» Directions for this task:
Your job is to return the lines between the line holding "Generate a Blender" and the line holding "SC.camera = co", inclusive, exactly and with no pictures.

==*==

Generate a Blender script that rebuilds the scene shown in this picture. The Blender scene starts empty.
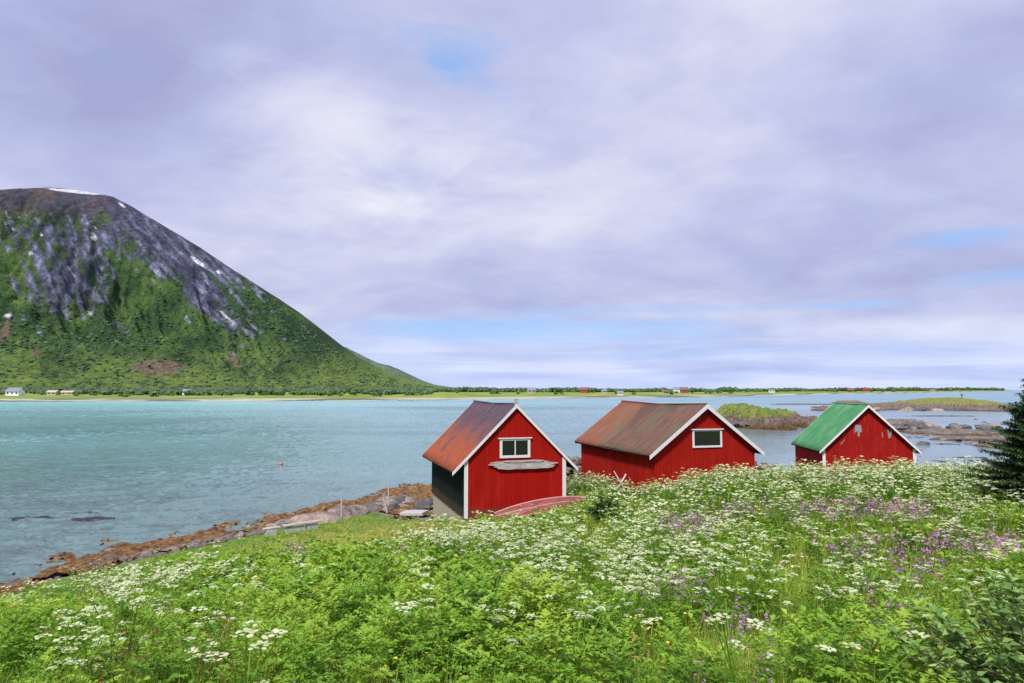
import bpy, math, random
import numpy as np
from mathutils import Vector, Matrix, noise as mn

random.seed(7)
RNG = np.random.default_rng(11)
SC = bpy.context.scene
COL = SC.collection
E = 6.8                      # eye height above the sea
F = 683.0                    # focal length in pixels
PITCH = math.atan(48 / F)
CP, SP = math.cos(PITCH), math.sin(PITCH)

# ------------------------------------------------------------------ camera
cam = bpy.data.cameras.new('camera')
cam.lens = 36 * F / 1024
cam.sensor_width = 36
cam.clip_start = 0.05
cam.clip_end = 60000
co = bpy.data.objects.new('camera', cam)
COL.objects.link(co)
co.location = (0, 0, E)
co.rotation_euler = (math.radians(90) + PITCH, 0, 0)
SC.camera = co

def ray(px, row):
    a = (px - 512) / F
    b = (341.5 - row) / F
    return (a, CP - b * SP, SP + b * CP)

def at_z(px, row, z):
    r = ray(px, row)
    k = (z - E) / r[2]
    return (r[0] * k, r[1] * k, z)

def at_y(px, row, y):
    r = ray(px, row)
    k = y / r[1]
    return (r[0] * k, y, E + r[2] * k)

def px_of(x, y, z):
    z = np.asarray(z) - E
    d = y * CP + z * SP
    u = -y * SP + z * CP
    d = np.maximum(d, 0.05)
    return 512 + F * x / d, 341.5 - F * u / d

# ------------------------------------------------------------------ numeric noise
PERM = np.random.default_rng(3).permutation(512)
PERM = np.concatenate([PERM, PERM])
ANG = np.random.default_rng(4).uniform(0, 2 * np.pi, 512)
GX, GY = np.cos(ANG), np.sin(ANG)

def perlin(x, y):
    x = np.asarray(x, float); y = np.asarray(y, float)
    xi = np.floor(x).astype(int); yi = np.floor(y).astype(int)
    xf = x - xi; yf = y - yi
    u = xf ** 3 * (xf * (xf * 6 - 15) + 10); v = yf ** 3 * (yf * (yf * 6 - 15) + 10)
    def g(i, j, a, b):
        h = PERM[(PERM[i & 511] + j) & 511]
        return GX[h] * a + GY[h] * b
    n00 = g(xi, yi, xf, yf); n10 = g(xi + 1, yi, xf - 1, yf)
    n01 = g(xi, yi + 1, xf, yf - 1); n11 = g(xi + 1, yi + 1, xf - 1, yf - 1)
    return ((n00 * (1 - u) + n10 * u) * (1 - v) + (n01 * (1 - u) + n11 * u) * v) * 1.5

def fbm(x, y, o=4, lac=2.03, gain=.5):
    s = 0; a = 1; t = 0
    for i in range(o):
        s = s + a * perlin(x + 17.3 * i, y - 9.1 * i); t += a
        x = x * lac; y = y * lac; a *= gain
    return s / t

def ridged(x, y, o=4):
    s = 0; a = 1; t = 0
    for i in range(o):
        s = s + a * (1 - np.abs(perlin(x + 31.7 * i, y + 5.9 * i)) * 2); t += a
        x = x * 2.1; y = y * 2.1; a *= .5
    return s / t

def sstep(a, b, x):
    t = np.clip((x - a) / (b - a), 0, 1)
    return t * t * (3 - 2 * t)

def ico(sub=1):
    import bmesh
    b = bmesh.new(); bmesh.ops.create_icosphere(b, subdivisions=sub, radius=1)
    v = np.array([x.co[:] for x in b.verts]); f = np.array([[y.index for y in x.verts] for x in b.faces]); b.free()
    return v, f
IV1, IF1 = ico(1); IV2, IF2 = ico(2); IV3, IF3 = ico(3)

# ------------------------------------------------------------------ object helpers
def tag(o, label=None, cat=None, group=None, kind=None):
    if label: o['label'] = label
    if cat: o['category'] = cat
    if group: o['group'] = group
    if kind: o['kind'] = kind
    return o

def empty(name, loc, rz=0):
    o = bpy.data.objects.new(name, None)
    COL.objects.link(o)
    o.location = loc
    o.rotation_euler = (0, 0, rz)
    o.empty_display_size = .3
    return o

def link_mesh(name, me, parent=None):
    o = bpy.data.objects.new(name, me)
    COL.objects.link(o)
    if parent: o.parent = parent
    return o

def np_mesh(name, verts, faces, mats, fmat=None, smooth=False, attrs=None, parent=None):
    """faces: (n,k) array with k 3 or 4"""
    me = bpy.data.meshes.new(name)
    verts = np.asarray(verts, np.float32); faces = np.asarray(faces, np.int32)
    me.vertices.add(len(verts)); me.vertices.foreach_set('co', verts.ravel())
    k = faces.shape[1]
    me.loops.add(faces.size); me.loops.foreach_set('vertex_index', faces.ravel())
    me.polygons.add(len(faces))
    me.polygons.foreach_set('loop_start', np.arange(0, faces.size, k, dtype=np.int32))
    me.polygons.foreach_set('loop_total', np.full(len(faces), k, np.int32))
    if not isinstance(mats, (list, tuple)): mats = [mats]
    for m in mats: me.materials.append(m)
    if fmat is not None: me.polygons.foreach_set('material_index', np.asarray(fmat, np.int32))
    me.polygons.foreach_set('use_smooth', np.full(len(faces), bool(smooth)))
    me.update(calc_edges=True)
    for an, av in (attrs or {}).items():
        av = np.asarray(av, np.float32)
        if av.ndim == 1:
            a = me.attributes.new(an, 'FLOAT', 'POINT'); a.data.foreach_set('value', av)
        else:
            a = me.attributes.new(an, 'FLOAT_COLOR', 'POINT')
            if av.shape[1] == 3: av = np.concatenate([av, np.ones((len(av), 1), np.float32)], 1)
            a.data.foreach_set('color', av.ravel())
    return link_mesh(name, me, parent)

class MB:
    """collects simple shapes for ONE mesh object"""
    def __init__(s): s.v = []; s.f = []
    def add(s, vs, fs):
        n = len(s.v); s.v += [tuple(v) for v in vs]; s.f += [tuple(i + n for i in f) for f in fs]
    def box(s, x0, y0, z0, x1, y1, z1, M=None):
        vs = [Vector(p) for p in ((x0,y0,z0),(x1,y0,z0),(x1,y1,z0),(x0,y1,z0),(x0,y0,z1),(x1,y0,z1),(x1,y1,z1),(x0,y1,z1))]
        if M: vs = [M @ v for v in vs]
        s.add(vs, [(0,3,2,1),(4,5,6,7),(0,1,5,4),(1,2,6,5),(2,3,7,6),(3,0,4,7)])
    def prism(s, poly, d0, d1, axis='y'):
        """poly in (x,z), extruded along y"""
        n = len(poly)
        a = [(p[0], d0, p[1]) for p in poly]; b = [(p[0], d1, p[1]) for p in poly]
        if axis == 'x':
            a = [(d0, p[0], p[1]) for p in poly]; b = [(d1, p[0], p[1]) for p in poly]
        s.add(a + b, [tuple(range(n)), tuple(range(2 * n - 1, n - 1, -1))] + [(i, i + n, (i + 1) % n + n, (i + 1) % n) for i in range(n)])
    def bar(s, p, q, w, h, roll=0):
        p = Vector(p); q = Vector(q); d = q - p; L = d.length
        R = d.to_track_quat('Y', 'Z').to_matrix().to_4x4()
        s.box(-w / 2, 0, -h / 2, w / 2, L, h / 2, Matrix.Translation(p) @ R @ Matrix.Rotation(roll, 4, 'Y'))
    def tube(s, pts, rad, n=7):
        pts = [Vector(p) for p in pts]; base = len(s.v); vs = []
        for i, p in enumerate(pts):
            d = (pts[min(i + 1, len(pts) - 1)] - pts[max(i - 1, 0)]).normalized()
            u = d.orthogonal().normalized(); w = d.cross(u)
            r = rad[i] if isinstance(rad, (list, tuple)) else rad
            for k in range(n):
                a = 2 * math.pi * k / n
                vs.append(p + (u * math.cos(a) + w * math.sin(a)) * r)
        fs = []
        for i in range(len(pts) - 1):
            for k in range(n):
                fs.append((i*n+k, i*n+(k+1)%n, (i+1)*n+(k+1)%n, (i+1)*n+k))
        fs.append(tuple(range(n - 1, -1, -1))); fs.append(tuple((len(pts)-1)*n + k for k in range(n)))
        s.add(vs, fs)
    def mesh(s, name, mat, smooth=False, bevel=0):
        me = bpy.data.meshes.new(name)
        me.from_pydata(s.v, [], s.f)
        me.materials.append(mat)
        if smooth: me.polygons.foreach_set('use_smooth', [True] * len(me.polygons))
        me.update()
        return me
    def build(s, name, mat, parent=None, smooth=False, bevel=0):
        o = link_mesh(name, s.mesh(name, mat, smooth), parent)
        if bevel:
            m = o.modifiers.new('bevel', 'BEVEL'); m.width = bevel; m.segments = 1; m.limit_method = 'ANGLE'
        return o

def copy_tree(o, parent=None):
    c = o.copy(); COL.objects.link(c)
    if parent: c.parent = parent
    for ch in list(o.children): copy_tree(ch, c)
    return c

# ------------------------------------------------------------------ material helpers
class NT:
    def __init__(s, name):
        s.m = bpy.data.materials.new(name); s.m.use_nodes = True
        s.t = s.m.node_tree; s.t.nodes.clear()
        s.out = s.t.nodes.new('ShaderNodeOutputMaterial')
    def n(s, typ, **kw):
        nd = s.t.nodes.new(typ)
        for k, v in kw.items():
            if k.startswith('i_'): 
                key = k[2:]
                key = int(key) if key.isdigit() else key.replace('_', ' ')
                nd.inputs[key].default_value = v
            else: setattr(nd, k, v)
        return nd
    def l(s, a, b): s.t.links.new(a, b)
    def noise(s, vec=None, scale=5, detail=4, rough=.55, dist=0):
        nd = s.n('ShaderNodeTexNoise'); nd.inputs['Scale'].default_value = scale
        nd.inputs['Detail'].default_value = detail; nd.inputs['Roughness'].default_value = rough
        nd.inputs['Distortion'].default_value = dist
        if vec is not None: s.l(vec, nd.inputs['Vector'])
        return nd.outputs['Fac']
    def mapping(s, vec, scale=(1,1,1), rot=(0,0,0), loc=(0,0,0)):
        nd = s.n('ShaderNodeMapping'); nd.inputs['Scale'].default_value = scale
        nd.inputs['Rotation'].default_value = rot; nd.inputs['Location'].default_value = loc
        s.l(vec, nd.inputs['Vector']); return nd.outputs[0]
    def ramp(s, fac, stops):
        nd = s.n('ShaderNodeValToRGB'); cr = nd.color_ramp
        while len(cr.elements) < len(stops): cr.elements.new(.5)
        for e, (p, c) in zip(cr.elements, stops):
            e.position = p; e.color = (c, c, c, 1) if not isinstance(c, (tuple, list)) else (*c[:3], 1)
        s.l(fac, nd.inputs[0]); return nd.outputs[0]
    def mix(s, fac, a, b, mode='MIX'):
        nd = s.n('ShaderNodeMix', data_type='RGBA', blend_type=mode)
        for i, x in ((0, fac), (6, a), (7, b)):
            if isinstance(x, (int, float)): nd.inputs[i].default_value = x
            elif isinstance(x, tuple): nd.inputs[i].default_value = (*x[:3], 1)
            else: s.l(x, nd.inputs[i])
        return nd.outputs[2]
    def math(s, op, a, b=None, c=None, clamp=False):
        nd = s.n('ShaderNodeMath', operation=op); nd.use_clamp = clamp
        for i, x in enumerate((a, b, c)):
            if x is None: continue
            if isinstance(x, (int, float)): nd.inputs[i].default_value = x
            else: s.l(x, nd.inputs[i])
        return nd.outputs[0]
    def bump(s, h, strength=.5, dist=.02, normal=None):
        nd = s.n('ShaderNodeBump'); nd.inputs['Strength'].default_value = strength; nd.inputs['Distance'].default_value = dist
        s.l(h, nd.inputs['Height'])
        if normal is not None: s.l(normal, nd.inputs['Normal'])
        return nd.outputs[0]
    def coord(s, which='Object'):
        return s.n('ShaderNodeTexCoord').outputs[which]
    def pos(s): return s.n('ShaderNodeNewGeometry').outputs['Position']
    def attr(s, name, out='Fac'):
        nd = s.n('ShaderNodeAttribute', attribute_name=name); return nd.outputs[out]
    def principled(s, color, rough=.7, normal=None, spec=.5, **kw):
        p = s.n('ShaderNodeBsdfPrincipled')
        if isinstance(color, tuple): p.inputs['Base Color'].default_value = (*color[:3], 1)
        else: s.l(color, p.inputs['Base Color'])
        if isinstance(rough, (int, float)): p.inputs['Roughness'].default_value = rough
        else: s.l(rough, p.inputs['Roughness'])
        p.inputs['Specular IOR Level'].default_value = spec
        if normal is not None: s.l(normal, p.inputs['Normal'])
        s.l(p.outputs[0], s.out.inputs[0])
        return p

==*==

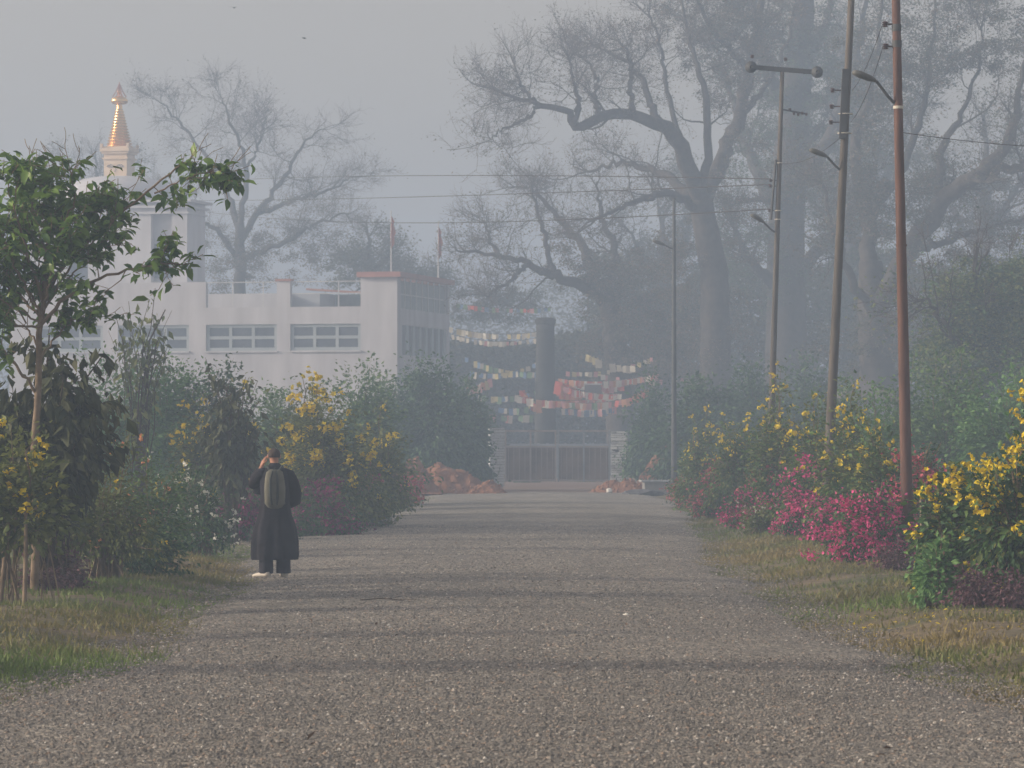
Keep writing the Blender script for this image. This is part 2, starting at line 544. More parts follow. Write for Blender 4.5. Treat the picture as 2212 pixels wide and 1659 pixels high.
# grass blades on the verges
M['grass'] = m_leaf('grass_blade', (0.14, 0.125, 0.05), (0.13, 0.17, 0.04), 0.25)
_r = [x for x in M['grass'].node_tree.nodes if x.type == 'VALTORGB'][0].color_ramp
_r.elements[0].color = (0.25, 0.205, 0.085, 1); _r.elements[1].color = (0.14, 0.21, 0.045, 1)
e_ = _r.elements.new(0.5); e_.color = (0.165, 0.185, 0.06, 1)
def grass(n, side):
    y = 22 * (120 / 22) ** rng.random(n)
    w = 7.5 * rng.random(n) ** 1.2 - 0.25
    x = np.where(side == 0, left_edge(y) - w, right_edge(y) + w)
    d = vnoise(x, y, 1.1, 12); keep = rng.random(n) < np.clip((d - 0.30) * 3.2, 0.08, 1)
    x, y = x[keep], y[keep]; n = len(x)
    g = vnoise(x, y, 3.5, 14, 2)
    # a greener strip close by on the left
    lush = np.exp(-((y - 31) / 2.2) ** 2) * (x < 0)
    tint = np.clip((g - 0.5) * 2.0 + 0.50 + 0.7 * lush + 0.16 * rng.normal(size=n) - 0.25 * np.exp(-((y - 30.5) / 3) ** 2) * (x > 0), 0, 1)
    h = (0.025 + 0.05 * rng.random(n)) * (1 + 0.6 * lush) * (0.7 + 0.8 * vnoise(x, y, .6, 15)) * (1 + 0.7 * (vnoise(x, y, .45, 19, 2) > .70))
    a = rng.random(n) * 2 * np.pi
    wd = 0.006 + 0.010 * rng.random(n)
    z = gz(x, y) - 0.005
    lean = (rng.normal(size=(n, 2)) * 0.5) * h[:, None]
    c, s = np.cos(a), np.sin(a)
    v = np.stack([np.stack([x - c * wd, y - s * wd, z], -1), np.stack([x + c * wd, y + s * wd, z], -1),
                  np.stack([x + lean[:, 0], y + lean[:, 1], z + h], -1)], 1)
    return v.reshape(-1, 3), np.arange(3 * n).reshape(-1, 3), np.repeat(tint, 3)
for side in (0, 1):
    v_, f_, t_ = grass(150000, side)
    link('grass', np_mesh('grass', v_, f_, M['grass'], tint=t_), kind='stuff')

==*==

» Solution to this task:
Generate a Blender script that rebuilds the scene shown in this picture. The Blender scene starts empty.
import bpy, math, random
import numpy as np
from mathutils import Vector, Matrix, noise as mn

random.seed(7)
RNG = np.random.default_rng(11)
SC = bpy.context.scene
COL = SC.collection
E = 6.8                      # eye height above the sea
F = 683.0                    # focal length in pixels
PITCH = math.atan(48 / F)
CP, SP = math.cos(PITCH), math.sin(PITCH)

# ------------------------------------------------------------------ camera
cam = bpy.data.cameras.new('camera')
cam.lens = 36 * F / 1024
cam.sensor_width = 36
cam.clip_start = 0.05
cam.clip_end = 60000
co = bpy.data.objects.new('camera', cam)
COL.objects.link(co)
co.location = (0, 0, E)
co.rotation_euler = (math.radians(90) + PITCH, 0, 0)
SC.camera = co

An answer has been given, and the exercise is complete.